Voor de transportsector, die nu volledig afhankelijk is van aardolieproducten, is een energietransitie minstens zo urgent. Ook hier verdient verbetering van de energie-efficiency topprioriteit. Bovendien moet het vervoer veel schoner. Nederlandse uitvindingen op het gebied van schone motoren liggen al te lang te wachten op een doorbraak op de markt. Overheden kunnen er veel aan doen om zulke doorbraken mogelijk te maken.
Bovendien is het meer dan tijd voor toepassing van het principe ”de vervuiler betaalt” op automobiliteit en vliegverkeer (accijnsheffing op kerosine) en voor vergroening van het belasting- en accijnsstelsel. Als Nederland daar nu mee begint, zijn de kosten te beperken en maken we kans op een rol in de voorhoede.
Om deze revolutie op gang te krijgen, is gezamenlijke inzet nodig van overheid, ondernemers en onderzoekers, maar ook van de kerken. Om Al Gore te citeren: „Geloofsgemeenschappen voegen aan de inzichten van wetenschap en technologie de perspectieven toe van geloof en waarden, profetische verbeeldingskracht, spirituele motivatie en morele passie, zonder welke al onze plannen, hoe redelijk ze ook zijn, het eenvoudigweg niet zullen halen. Geloofsgemeenschappen bereiken miljoenen mensen. Het gaat niet om een politieke, maar om een morele kwestie: de overleving van de menselijke beschaving.” Al Gore roept dan ook de leiders uit alle genoemde geledingen van de samenleving bijeen in een conventie om te werken aan oplossingen. Wij roepen u op om dit voorbeeld van leiderschap te volgen.
Suggesties
In het regeerakkoord toont u tot onze vreugde de nodige ambitie op het punt van duurzaamheid en energietransitie. Toch willen we u enkele suggesties aan de hand doen.
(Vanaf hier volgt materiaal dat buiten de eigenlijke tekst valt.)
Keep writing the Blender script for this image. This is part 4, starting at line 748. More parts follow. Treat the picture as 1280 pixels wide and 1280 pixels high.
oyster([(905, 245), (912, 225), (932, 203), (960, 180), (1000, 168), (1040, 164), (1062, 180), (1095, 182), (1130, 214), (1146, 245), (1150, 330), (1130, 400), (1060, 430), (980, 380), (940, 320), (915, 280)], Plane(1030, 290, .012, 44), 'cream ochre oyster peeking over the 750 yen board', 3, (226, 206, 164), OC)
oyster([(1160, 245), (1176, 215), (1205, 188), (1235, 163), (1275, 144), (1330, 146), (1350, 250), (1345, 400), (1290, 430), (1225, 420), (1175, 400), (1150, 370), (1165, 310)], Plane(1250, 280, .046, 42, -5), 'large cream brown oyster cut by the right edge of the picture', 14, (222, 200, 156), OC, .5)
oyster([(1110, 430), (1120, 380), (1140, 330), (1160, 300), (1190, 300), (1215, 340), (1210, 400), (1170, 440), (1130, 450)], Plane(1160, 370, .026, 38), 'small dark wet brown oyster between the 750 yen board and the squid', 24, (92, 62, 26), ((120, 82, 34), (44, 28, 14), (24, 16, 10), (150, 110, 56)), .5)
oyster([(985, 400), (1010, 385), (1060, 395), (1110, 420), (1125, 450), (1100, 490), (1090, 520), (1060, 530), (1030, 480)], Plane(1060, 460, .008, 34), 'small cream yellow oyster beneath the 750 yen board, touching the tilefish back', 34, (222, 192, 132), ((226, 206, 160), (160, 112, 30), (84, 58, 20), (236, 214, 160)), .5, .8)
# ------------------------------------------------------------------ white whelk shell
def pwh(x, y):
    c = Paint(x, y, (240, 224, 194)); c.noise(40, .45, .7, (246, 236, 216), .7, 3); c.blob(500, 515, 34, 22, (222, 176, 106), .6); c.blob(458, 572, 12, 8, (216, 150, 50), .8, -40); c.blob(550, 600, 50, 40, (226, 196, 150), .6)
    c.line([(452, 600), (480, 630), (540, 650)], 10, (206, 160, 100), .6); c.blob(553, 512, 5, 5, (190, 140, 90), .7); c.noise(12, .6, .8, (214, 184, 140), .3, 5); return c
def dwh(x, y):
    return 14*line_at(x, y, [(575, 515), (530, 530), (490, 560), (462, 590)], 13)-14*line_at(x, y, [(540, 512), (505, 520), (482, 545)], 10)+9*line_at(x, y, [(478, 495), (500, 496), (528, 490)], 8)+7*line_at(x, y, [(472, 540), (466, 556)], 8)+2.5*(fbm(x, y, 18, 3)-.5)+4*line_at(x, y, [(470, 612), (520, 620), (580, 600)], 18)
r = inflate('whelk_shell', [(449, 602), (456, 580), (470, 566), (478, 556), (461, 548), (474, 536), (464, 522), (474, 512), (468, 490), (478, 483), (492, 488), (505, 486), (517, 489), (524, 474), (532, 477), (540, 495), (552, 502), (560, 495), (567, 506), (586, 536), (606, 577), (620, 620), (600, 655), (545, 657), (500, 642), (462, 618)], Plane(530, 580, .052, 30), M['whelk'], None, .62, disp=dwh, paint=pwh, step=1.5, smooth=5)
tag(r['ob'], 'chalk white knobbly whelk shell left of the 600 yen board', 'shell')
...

Herzie de toewijzing van CO(in2(-emissieplafonds met een uitdagende reductiedoelstelling voor onze nationale industrie. Combineer de aanpak van achterstandswijken met ambitieuze energiebesparing. Gebruik slimme methoden als gasdruk en zuinige transformatoren om stroom op te wekken en te besparen. Zet subsidies, accijnsvrijstellingen en financieringsfondsen in voor overschakeling van bussen en wagenparken op aardgas of biogas en voor benutting van warmte uit industrie en glastuinbouw voor woonwijken en groene warmte als aardwarmte. Verwerk reststromen uit de industrie en landbouw tot biogas en bio-ethanol. Vervang via een actieplan energiebesparing oude verwarmingsketels in overheidsgebouwen en vervang gloeilampen in verkeerslichten door led’s. Voer samen met de bedrijven een soortgelijk actieplan in voor de transportsector, de glastuinbouw en de industrie.
Beleid dat blijk geeft van zorg voor Gods schepping biedt perspectief en inspiratie. Wij wensen u daarom alle wijsheid toe nu het werk op u wacht.
Bovenstaande brief is een initiatief van het Christelijk Ecologisch Netwerk (CEN), dat in 2001 is opgericht om te werken aan de doelstellingen van het Christelijk Ecologisch Appèl, dat in 1998 werd aangeboden aan milieuminister Pronk.